Ход начавшихся переговоров позволяет увидеть Андрея ещё с одной стороны. Оказывается, отчаянная храбрость уживалась в нём с миролюбием — сочетание, редко встречающееся в военной среде. Примечательно, что двое старших Юрьевичей — Ростислав и Андрей, всегда действовавшие заодно друг с другом, — заняли при обсуждении вопроса о мире диаметрально противоположные позиции. Ростислав так и не простил Изяславу Мстиславичу обиду, которую тот нанёс ему в Киеве, а может быть, чувствовал за собой какую-то вину перед ним — и потому решительно воспротивился мирным переговорам [14] . В этом его поддержал другой князь, оказавшийся в окружении Юрия Долгорукого, — Юрий Ярославич, сын бывшего владимиро-волынского князя Ярослава Святополчича, вероятно, имевший свои виды на Волынь. Андрей же проявил себя горячим сторонником мира. «Сущю бо ему милостиву на свой род, паче же на крестьяны (христиане. — А. К.)», — пишет о нём всё тот же летописец, его восторженный почитатель. Андрей стал уговаривать отца не слушать злые советы Ярославича, но помириться с Изяславом: «Примири сыновца к собе, не губи отцины своея». А затем повторил формулу, к которой всегда прибегали князья, желая остановить войну: «Мир стоит до рати, а рать до мира». Андрей, несомненно, умел говорить ярко и образно, обладал даром красноречия, что в те времена высоко ценилось среди князей. Заметим, что в его речи (текст которой в летописи, к сожалению, дошёл до нас не полностью, но с существенными пропусками) были повторены слова библейского псалма, которые когда-то цитировал князь Владимир Всеволодович Мономах в своём знаменитом письме Олегу Черниговскому, предлагая тому помириться: «Отце господине, помяни слово писаное: “Се коль добро [и коль красно], еже жити братие вкупе!” (ср.: Пс. 132: 1)». Если мы вспомним, что всего несколькими неделями раньше, в сражении у Луцка, Андрей уже обращался к небесному заступничеству своего великого деда, то вполне можем признать, что и в данном случае он ссылался не на одну только Псалтирь царя Давида, но и на письмо Мономаха, которое, вероятно, знал наизусть.
14
В.Н. Татищев, с крайней неприязнью отзывавшийся о Ростиславе Юрьевиче, считал его главным виновником княжеской распри: «Сей князь Ростислав желал всею Русью един обладать, для того, отца своего на братию и сыновцы возмущая, многи беды и разорения Руской земле нанес и более хотел учинить…» Мало того, по словам историка XVIII века, князь злобствовал не только в отношении противников своего отца, «но и единородным братьям своим надлежащих уделов дать не хочет (намёк на будущее лишение Андрея удела? — А. К.) и рад всех князей в един день погубить…» (Татищев. Т. 3. С. 26, 14). Впрочем, сам Андрей в ходе переговоров о мире сетовал на «злобы» другого князя — «советника» своего отца Юрия Ярославича.

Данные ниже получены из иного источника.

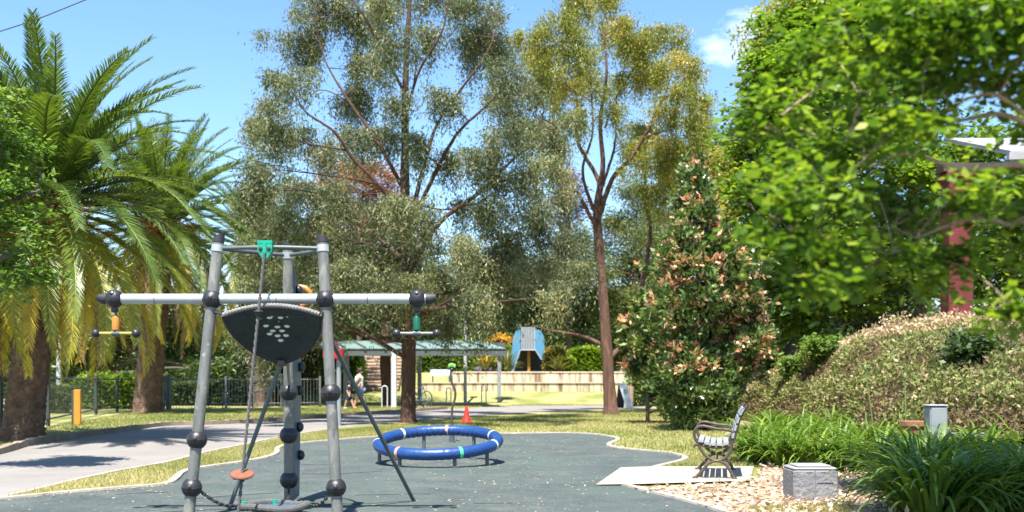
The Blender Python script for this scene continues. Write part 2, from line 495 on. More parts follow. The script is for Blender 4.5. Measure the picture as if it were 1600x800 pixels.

В марте, предположительно в двадцатых числах, мир наконец-то был заключён. По его условиям, Киев оставался за Юрием, а Владимир-Волынский — за Изяславом. Юрий обещал также вернуть добычу и челядь, захваченные им в битве у Переяславля. Впоследствии невыполнение именно этого пункта договора стало причиной новой войны между князьями.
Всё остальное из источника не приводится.